There were reports this year that some Chinese investors had pledged $1 billion towards the construction of the 450 km pipeline from the Zambezi River. The lack of seriousness shown by the government when it comes to the implementation of the MZWP demonstrates that the solution will not come from politicians.

It is in this light that we welcome the initiative by the Bulawayo City Council to embark on a fundraising exercise to get $82 million for a mid-term solution to the water crisis. According to the local authority $37 million has already been raised and the money will be used to duplicate the Insiza Dam pipeline to enable council to pump more water from its largest source.

Some of the funds will also be used to drill more boreholes at the Nyamandlovu Aquifer and the Epping Forest.

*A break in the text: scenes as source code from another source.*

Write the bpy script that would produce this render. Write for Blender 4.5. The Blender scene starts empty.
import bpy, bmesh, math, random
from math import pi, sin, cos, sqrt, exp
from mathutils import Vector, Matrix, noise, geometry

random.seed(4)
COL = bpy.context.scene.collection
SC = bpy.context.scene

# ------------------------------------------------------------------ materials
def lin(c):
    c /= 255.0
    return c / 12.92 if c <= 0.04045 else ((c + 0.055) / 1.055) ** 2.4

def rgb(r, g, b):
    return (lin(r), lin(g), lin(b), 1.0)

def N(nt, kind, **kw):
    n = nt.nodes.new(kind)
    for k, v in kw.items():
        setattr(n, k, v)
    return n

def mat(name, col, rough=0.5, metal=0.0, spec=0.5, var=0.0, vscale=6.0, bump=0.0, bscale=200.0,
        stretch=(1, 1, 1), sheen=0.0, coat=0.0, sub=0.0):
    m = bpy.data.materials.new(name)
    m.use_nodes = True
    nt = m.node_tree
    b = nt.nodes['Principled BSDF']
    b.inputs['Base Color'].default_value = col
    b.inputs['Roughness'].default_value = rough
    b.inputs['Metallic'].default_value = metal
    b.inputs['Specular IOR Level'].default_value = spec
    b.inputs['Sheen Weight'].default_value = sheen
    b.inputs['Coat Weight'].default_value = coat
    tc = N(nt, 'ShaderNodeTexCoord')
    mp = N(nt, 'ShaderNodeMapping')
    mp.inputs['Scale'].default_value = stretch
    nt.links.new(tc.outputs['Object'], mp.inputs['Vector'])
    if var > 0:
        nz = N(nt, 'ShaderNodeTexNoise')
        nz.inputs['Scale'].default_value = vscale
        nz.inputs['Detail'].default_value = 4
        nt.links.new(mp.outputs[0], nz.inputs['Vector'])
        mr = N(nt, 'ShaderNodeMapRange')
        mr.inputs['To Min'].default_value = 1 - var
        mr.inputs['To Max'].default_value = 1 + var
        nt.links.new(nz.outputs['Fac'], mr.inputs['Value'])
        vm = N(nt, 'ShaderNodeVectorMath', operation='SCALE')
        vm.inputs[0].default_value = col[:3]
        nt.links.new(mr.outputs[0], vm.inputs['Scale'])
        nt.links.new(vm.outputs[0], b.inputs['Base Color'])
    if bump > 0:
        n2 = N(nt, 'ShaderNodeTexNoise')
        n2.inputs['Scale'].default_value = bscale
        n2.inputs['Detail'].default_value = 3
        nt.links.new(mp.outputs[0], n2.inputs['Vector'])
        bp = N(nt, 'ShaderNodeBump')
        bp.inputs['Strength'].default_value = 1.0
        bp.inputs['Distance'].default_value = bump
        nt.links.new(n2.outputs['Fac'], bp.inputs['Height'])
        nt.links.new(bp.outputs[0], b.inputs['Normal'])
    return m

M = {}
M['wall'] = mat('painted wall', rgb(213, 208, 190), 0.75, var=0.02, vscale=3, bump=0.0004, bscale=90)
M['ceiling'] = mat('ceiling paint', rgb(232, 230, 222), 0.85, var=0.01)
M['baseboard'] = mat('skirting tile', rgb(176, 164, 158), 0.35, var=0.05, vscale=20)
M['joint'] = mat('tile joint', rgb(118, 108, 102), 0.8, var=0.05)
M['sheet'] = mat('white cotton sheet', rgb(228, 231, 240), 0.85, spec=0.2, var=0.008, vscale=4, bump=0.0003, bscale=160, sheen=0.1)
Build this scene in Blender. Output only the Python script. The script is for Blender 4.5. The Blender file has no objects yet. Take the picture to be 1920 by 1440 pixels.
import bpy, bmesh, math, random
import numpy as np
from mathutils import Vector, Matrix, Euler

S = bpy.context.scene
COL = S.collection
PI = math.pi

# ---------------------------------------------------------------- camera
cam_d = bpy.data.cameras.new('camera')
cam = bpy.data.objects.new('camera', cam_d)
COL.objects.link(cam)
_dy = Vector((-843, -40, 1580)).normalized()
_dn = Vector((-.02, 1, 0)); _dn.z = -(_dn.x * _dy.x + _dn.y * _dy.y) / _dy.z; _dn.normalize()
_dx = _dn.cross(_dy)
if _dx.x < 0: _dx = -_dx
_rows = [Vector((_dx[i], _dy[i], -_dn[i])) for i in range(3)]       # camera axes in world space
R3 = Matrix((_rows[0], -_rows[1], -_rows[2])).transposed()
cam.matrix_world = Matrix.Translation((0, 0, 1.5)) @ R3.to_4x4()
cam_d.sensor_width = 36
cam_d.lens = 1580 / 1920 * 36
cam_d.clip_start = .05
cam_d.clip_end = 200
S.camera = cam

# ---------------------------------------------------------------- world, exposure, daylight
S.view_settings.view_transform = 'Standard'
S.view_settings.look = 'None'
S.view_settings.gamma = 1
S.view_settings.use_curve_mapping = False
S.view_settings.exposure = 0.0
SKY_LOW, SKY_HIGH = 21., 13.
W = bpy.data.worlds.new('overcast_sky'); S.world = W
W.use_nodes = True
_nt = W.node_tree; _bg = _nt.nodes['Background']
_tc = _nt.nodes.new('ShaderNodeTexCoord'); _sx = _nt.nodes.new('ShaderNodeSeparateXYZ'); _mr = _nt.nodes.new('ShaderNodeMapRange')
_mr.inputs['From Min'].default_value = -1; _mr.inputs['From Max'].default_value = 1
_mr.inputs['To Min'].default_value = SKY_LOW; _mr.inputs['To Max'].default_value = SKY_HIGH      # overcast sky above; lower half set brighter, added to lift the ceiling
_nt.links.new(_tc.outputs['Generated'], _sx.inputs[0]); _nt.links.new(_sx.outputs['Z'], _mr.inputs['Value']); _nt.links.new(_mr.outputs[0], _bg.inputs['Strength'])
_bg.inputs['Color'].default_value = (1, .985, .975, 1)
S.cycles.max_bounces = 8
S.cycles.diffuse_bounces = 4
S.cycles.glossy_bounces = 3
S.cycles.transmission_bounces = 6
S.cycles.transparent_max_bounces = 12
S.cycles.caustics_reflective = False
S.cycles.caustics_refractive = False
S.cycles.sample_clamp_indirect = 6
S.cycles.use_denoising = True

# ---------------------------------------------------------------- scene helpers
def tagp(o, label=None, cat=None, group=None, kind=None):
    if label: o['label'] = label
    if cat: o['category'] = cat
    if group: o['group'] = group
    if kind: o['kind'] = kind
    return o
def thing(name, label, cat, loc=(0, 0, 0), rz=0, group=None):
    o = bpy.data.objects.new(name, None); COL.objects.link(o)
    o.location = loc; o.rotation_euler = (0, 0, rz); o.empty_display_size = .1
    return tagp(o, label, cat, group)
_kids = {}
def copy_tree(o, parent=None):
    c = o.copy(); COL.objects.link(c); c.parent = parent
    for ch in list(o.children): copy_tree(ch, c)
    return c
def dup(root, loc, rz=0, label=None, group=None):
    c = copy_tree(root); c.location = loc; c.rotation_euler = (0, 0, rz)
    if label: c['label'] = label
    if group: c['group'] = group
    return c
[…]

This is a very noble exercise and council deserves full support from donors and the private sector. Waiting for the government to provide the money will cost the city more jobs and even lives.

Bulawayo Mayor Thaba Moyo and his councillors must be commended for taking the bull by the horns — this is a rare initiative from a local authority, as the trend has been that city fathers have only been interested in lining their pockets.